Gezamenlijk gezag en omgangsregeling tussen ouders van minderjarige

In deze beschikking van het Gerecht in Eerste Aanleg van Aruba, gedateerd 20 september 2016, wordt het verzoek van de vader, [X], om gezamenlijk gezag over de minderjarige [Y] met de moeder, [Z], te verkrijgen, behandeld. De vader is vertegenwoordigd door zijn advocaat, mr. C. Helen Lejuez, terwijl de moeder wordt bijgestaan door haar advocaat, mr. C.J. Hart. De minderjarige [Y] is ook als belanghebbende in de procedure betrokken. De procedure volgt op een eerdere beschikking van 16 februari 2016 en is gebaseerd op een rapport van de Voogdijraad, dat op 23 mei 2016 is ingediend. Tijdens de zitting op 23 augustus 2016 zijn beide ouders verschenen, waarbij de vader in persoon aanwezig was en de moeder werd vertegenwoordigd door haar advocaat. De Voogdijraad was vertegenwoordigd door mevrouw R. Kelly.
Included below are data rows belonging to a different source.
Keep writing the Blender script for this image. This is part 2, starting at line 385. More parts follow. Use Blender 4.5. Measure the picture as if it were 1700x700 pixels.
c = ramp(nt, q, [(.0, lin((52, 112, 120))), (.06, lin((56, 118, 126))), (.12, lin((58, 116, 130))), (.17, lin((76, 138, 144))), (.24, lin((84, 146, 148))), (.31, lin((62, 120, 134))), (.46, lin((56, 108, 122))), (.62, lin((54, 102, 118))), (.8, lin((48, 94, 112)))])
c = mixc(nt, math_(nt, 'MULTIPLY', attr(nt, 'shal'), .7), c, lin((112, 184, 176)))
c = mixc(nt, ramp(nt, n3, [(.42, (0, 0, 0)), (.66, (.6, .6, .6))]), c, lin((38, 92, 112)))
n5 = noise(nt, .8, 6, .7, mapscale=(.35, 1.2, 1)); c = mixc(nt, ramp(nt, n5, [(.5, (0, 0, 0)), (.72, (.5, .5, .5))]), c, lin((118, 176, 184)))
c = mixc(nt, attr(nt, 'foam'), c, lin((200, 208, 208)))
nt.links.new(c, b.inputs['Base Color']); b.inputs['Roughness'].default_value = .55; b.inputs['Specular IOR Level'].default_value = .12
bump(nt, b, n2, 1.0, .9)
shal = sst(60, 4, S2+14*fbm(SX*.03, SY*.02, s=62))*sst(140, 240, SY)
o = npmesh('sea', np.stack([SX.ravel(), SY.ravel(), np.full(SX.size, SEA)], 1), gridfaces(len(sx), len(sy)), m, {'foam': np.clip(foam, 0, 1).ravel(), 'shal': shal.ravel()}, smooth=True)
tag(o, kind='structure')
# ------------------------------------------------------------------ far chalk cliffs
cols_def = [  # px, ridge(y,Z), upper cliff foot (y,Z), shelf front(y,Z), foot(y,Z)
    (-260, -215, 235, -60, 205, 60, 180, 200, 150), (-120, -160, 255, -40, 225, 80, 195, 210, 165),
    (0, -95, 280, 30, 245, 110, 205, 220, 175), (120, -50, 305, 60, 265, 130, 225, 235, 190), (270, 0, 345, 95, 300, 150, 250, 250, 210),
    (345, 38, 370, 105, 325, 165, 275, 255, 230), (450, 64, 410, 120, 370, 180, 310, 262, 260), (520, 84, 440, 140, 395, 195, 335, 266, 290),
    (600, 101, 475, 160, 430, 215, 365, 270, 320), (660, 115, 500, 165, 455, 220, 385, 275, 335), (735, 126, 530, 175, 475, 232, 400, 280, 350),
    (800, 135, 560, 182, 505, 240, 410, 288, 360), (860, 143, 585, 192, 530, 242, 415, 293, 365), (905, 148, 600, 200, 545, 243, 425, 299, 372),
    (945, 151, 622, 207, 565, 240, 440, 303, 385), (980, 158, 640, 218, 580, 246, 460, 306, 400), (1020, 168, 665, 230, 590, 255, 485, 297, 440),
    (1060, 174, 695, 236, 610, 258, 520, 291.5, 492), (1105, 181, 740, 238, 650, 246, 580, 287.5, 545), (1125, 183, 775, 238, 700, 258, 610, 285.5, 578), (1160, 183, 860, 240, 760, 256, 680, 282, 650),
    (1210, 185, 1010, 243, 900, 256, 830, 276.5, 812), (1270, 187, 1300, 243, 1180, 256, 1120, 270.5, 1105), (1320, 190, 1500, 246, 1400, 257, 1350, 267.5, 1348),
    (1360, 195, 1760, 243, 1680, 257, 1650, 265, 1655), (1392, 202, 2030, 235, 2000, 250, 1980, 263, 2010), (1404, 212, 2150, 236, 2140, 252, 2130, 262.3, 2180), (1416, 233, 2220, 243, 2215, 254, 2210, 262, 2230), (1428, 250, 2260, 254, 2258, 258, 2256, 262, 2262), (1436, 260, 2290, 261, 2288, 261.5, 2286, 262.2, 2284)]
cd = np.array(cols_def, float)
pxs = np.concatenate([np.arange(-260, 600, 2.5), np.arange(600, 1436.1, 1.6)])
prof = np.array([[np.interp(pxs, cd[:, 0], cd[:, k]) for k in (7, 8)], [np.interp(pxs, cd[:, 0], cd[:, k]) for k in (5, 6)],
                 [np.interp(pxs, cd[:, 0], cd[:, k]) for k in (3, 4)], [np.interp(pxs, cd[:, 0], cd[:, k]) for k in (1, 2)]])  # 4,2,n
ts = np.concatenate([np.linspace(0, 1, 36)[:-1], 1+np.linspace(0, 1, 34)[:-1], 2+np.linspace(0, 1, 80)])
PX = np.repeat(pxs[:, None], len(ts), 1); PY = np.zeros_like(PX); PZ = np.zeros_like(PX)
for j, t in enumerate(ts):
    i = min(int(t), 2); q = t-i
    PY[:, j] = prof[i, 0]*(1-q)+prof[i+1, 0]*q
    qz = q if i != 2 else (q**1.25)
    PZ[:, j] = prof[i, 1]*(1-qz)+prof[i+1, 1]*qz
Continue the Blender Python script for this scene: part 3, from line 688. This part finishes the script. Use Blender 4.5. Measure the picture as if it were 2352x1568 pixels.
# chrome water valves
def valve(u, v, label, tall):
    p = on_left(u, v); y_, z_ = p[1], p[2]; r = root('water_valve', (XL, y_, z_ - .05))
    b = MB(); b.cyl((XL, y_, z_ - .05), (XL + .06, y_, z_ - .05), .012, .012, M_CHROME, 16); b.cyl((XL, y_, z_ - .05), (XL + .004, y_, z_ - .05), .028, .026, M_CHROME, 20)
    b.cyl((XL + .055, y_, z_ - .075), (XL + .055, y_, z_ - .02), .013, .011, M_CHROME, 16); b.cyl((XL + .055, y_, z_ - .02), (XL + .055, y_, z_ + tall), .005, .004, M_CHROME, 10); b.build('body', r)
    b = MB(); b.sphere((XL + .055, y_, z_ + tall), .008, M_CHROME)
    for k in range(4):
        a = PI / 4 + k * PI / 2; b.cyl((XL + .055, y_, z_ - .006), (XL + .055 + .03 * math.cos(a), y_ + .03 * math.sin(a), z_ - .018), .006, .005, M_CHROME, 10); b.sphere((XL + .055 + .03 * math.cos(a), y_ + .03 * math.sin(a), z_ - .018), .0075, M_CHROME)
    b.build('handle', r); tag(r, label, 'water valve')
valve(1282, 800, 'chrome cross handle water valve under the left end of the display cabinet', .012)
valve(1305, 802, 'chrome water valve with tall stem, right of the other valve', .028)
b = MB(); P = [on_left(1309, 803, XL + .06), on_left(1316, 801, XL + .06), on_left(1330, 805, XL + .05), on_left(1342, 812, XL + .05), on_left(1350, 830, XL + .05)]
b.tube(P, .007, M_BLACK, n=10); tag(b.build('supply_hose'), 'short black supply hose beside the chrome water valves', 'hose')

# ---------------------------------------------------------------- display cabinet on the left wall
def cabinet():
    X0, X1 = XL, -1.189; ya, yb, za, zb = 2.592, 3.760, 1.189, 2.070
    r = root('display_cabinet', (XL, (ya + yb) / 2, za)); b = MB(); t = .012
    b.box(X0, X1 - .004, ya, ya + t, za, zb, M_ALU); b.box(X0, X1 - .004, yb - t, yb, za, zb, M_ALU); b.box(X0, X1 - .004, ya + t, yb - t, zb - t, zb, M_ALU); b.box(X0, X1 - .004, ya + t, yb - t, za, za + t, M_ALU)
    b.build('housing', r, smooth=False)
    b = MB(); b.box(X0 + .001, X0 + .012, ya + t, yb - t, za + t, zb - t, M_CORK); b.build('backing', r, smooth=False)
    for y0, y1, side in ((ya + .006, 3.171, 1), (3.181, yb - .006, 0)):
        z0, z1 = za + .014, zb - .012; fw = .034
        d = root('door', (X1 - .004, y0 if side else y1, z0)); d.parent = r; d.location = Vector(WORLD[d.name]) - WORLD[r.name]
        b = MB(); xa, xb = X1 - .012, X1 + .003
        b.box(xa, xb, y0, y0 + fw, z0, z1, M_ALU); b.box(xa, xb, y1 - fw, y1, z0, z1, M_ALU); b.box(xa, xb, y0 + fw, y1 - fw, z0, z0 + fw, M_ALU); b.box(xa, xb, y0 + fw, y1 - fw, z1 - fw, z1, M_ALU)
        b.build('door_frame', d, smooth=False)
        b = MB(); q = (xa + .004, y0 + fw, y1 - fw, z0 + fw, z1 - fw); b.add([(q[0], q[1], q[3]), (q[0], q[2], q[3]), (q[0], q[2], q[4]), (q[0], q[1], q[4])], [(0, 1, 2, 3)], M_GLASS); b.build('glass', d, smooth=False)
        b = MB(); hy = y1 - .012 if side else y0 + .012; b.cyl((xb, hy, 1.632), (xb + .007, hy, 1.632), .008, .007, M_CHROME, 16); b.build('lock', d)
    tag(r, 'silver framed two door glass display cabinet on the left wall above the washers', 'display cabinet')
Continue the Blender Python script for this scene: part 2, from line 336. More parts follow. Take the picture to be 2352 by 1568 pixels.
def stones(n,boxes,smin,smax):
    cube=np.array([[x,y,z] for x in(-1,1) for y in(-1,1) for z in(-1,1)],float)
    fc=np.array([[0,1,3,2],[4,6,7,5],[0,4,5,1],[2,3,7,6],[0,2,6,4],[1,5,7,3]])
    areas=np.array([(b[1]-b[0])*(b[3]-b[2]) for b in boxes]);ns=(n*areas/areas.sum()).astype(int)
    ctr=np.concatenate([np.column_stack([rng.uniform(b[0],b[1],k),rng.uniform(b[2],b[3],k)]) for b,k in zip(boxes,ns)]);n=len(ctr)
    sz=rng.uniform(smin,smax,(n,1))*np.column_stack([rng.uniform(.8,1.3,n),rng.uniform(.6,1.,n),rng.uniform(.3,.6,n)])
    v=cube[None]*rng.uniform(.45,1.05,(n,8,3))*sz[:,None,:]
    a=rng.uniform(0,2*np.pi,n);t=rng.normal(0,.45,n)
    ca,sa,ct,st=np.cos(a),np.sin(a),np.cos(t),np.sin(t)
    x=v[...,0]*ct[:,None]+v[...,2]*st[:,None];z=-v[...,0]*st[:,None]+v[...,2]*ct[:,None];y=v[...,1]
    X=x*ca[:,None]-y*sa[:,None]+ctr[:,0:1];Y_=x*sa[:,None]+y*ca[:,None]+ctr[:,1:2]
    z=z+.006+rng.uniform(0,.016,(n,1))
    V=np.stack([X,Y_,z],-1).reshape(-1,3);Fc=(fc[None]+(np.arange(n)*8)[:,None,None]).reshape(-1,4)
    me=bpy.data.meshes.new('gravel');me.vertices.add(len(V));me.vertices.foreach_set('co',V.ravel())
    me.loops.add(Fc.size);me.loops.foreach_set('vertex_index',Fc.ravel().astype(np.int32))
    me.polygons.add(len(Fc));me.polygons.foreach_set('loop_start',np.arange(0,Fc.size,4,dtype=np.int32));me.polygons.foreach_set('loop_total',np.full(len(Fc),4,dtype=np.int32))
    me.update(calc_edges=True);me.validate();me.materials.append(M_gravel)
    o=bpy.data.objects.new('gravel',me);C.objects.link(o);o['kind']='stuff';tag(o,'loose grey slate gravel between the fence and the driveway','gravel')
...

De beoordeling richt zich op de vraag of het in het belang van de minderjarige wenselijk is dat de moeder het eenhoofdig gezag over [Y] blijft uitoefenen. Het gerecht stelt dat het uitgangspunt is dat gezamenlijk gezag in het belang van het kind is, tenzij er uitzonderlijke omstandigheden zijn die dit in de weg staan. Het rapport van de Voogdijraad concludeert dat de ouders in staat zijn om adequaat met elkaar te communiceren over de minderjarige, ondanks dat er op persoonlijk vlak nog uitdagingen zijn. Beide ouders hebben ingestemd met het gezamenlijk gezag, wat het gerecht in staat stelt om hen gezamenlijk te belasten met het gezag over [Y].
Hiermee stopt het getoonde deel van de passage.